● Prompt: Can all of these lines be returned exactly?

● Data:
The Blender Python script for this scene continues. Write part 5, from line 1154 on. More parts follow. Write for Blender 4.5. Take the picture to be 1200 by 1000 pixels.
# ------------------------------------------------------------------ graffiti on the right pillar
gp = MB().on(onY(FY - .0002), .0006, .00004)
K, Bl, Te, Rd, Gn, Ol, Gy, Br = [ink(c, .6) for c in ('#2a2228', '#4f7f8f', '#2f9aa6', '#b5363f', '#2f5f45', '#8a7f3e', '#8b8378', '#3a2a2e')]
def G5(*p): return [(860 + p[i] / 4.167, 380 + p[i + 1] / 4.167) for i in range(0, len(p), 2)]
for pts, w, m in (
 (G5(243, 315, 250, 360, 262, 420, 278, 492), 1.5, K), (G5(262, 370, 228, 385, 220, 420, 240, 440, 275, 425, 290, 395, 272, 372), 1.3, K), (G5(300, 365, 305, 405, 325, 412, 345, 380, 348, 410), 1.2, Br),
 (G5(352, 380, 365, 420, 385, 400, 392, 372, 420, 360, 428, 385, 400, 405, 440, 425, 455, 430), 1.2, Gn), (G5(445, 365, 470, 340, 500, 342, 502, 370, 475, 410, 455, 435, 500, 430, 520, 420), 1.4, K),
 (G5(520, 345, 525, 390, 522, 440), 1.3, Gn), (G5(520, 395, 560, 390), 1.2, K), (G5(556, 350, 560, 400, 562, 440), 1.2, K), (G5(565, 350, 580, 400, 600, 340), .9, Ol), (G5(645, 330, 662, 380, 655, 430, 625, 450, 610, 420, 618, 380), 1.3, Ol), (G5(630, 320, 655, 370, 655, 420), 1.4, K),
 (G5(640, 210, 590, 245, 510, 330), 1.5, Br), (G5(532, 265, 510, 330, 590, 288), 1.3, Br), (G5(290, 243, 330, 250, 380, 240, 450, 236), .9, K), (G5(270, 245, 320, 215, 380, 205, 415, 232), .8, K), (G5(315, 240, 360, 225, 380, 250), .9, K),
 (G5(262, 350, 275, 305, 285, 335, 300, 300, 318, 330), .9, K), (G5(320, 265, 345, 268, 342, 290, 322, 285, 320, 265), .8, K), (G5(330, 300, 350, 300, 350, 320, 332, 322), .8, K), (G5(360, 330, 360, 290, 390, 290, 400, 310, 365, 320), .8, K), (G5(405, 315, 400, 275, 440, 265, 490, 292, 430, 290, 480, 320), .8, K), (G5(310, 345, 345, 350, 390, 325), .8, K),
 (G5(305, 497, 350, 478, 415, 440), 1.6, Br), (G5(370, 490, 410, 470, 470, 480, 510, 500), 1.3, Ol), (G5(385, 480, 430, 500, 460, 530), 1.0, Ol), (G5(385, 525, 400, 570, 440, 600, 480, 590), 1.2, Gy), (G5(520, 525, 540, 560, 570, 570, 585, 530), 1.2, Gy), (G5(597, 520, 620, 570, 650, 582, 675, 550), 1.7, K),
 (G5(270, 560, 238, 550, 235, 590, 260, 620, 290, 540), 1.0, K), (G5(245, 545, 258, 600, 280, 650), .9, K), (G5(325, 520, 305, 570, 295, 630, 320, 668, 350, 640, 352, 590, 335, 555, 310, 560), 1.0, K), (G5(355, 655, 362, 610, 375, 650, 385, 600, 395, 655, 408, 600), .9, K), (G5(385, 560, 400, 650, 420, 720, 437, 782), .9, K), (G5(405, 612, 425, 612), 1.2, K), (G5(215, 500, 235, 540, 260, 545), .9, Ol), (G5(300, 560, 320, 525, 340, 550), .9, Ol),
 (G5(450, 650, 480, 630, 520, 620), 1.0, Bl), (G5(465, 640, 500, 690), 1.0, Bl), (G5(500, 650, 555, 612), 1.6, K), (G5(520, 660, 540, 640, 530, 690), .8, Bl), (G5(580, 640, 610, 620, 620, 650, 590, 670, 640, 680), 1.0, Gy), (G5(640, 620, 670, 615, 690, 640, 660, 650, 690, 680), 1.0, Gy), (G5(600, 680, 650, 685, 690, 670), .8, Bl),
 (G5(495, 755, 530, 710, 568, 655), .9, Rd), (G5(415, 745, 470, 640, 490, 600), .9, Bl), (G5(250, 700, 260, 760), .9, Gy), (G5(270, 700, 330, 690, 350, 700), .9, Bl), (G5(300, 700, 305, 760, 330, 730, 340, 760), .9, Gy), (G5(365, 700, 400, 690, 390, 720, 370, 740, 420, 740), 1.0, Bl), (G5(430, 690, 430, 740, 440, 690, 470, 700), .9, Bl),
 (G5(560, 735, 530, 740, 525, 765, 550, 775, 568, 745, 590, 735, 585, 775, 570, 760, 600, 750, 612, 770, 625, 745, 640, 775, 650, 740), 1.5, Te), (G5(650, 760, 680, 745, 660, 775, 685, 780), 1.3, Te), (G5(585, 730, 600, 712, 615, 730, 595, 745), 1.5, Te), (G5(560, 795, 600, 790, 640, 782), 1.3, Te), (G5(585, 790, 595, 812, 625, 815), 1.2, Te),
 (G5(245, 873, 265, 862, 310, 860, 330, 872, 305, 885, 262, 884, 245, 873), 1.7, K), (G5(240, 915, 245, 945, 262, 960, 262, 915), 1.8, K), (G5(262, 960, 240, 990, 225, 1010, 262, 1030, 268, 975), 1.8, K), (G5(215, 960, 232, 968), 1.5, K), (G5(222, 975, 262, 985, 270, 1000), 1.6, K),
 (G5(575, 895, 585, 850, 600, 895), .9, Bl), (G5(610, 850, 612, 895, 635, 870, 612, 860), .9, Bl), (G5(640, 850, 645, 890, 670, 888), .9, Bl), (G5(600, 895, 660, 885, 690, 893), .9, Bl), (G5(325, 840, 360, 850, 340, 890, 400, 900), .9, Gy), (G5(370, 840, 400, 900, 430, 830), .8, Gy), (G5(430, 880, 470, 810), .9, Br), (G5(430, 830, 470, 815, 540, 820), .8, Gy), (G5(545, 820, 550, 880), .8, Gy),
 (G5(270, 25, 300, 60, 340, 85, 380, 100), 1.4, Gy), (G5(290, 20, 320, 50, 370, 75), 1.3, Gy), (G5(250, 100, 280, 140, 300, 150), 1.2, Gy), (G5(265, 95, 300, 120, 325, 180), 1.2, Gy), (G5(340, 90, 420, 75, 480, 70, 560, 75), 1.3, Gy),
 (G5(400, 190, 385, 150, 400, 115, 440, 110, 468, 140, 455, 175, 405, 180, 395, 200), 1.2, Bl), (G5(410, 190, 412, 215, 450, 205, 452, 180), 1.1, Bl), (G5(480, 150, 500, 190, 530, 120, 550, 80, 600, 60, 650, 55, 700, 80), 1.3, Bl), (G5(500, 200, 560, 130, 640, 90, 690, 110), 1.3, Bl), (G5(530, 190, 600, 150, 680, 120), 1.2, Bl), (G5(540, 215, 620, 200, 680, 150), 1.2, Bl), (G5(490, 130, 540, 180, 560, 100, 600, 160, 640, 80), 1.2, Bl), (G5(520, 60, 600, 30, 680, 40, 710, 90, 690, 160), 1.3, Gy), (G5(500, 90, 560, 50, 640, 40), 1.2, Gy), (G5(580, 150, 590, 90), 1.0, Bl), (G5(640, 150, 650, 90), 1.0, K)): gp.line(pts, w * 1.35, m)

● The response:
The Blender Python script for this scene continues. Write part 5, from line 1154 on. More parts follow. Write for Blender 4.5. Take the picture to be 1200 by 1000 pixels.
# ------------------------------------------------------------------ graffiti on the right pillar
gp = MB().on(onY(FY - .0002), .0006, .00004)
K, Bl, Te, Rd, Gn, Ol, Gy, Br = [ink(c, .6) for c in ('#2a2228', '#4f7f8f', '#2f9aa6', '#b5363f', '#2f5f45', '#8a7f3e', '#8b8378', '#3a2a2e')]
def G5(*p): return [(860 + p[i] / 4.167, 380 + p[i + 1] / 4.167) for i in range(0, len(p), 2)]
for pts, w, m in (
 (G5(243, 315, 250, 360, 262, 420, 278, 492), 1.5, K), (G5(262, 370, 228, 385, 220, 420, 240, 440, 275, 425, 290, 395, 272, 372), 1.3, K), (G5(300, 365, 305, 405, 325, 412, 345, 380, 348, 410), 1.2, Br),
 (G5(352, 380, 365, 420, 385, 400, 392, 372, 420, 360, 428, 385, 400, 405, 440, 425, 455, 430), 1.2, Gn), (G5(445, 365, 470, 340, 500, 342, 502, 370, 475, 410, 455, 435, 500, 430, 520, 420), 1.4, K),
 (G5(520, 345, 525, 390, 522, 440), 1.3, Gn), (G5(520, 395, 560, 390), 1.2, K), (G5(556, 350, 560, 400, 562, 440), 1.2, K), (G5(565, 350, 580, 400, 600, 340), .9, Ol), (G5(645, 330, 662, 380, 655, 430, 625, 450, 610, 420, 618, 380), 1.3, Ol), (G5(630, 320, 655, 370, 655, 420), 1.4, K),
 (G5(640, 210, 590, 245, 510, 330), 1.5, Br), (G5(532, 265, 510, 330, 590, 288), 1.3, Br), (G5(290, 243, 330, 250, 380, 240, 450, 236), .9, K), (G5(270, 245, 320, 215, 380, 205, 415, 232), .8, K), (G5(315, 240, 360, 225, 380, 250), .9, K),
 (G5(262, 350, 275, 305, 285, 335, 300, 300, 318, 330), .9, K), (G5(320, 265, 345, 268, 342, 290, 322, 285, 320, 265), .8, K), (G5(330, 300, 350, 300, 350, 320, 332, 322), .8, K), (G5(360, 330, 360, 290, 390, 290, 400, 310, 365, 320), .8, K), (G5(405, 315, 400, 275, 440, 265, 490, 292, 430, 290, 480, 320), .8, K), (G5(310, 345, 345, 350, 390, 325), .8, K),
 (G5(305, 497, 350, 478, 415, 440), 1.6, Br), (G5(370, 490, 410, 470, 470, 480, 510, 500), 1.3, Ol), (G5(385, 480, 430, 500, 460, 530), 1.0, Ol), (G5(385, 525, 400, 570, 440, 600, 480, 590), 1.2, Gy), (G5(520, 525, 540, 560, 570, 570, 585, 530), 1.2, Gy), (G5(597, 520, 620, 570, 650, 582, 675, 550), 1.7, K),
 (G5(270, 560, 238, 550, 235, 590, 260, 620, 290, 540), 1.0, K), (G5(245, 545, 258, 600, 280, 650), .9, K), (G5(325, 520, 305, 570, 295, 630, 320, 668, 350, 640, 352, 590, 335, 555, 310, 560), 1.0, K), (G5(355, 655, 362, 610, 375, 650, 385, 600, 395, 655, 408, 600), .9, K), (G5(385, 560, 400, 650, 420, 720, 437, 782), .9, K), (G5(405, 612, 425, 612), 1.2, K), (G5(215, 500, 235, 540, 260, 545), .9, Ol), (G5(300, 560, 320, 525, 340, 550), .9, Ol),
 (G5(450, 650, 480, 630, 520, 620), 1.0, Bl), (G5(465, 640, 500, 690), 1.0, Bl), (G5(500, 650, 555, 612), 1.6, K), (G5(520, 660, 540, 640, 530, 690), .8, Bl), (G5(580, 640, 610, 620, 620, 650, 590, 670, 640, 680), 1.0, Gy), (G5(640, 620, 670, 615, 690, 640, 660, 650, 690, 680), 1.0, Gy), (G5(600, 680, 650, 685, 690, 670), .8, Bl),
 (G5(495, 755, 530, 710, 568, 655), .9, Rd), (G5(415, 745, 470, 640, 490, 600), .9, Bl), (G5(250, 700, 260, 760), .9, Gy), (G5(270, 700, 330, 690, 350, 700), .9, Bl), (G5(300, 700, 305, 760, 330, 730, 340, 760), .9, Gy), (G5(365, 700, 400, 690, 390, 720, 370, 740, 420, 740), 1.0, Bl), (G5(430, 690, 430, 740, 440, 690, 470, 700), .9, Bl),
 (G5(560, 735, 530, 740, 525, 765, 550, 775, 568, 745, 590, 735, 585, 775, 570, 760, 600, 750, 612, 770, 625, 745, 640, 775, 650, 740), 1.5, Te), (G5(650, 760, 680, 745, 660, 775, 685, 780), 1.3, Te), (G5(585, 730, 600, 712, 615, 730, 595, 745), 1.5, Te), (G5(560, 795, 600, 790, 640, 782), 1.3, Te), (G5(585, 790, 595, 812, 625, 815), 1.2, Te),
 (G5(245, 873, 265, 862, 310, 860, 330, 872, 305, 885, 262, 884, 245, 873), 1.7, K), (G5(240, 915, 245, 945, 262, 960, 262, 915), 1.8, K), (G5(262, 960, 240, 990, 225, 1010, 262, 1030, 268, 975), 1.8, K), (G5(215, 960, 232, 968), 1.5, K), (G5(222, 975, 262, 985, 270, 1000), 1.6, K),
 (G5(575, 895, 585, 850, 600, 895), .9, Bl), (G5(610, 850, 612, 895, 635, 870, 612, 860), .9, Bl), (G5(640, 850, 645, 890, 670, 888), .9, Bl), (G5(600, 895, 660, 885, 690, 893), .9, Bl), (G5(325, 840, 360, 850, 340, 890, 400, 900), .9, Gy), (G5(370, 840, 400, 900, 430, 830), .8, Gy), (G5(430, 880, 470, 810), .9, Br), (G5(430, 830, 470, 815, 540, 820), .8, Gy), (G5(545, 820, 550, 880), .8, Gy),
 (G5(270, 25, 300, 60, 340, 85, 380, 100), 1.4, Gy), (G5(290, 20, 320, 50, 370, 75), 1.3, Gy), (G5(250, 100, 280, 140, 300, 150), 1.2, Gy), (G5(265, 95, 300, 120, 325, 180), 1.2, Gy), (G5(340, 90, 420, 75, 480, 70, 560, 75), 1.3, Gy),
 (G5(400, 190, 385, 150, 400, 115, 440, 110, 468, 140, 455, 175, 405, 180, 395, 200), 1.2, Bl), (G5(410, 190, 412, 215, 450, 205, 452, 180), 1.1, Bl), (G5(480, 150, 500, 190, 530, 120, 550, 80, 600, 60, 650, 55, 700, 80), 1.3, Bl), (G5(500, 200, 560, 130, 640, 90, 690, 110), 1.3, Bl), (G5(530, 190, 600, 150, 680, 120), 1.2, Bl), (G5(540, 215, 620, 200, 680, 150), 1.2, Bl), (G5(490, 130, 540, 180, 560, 100, 600, 160, 640, 80), 1.2, Bl), (G5(520, 60, 600, 30, 680, 40, 710, 90, 690, 160), 1.3, Gy), (G5(500, 90, 560, 50, 640, 40), 1.2, Gy), (G5(580, 150, 590, 90), 1.0, Bl), (G5(640, 150, 650, 90), 1.0, K)): gp.line(pts, w * 1.35, m)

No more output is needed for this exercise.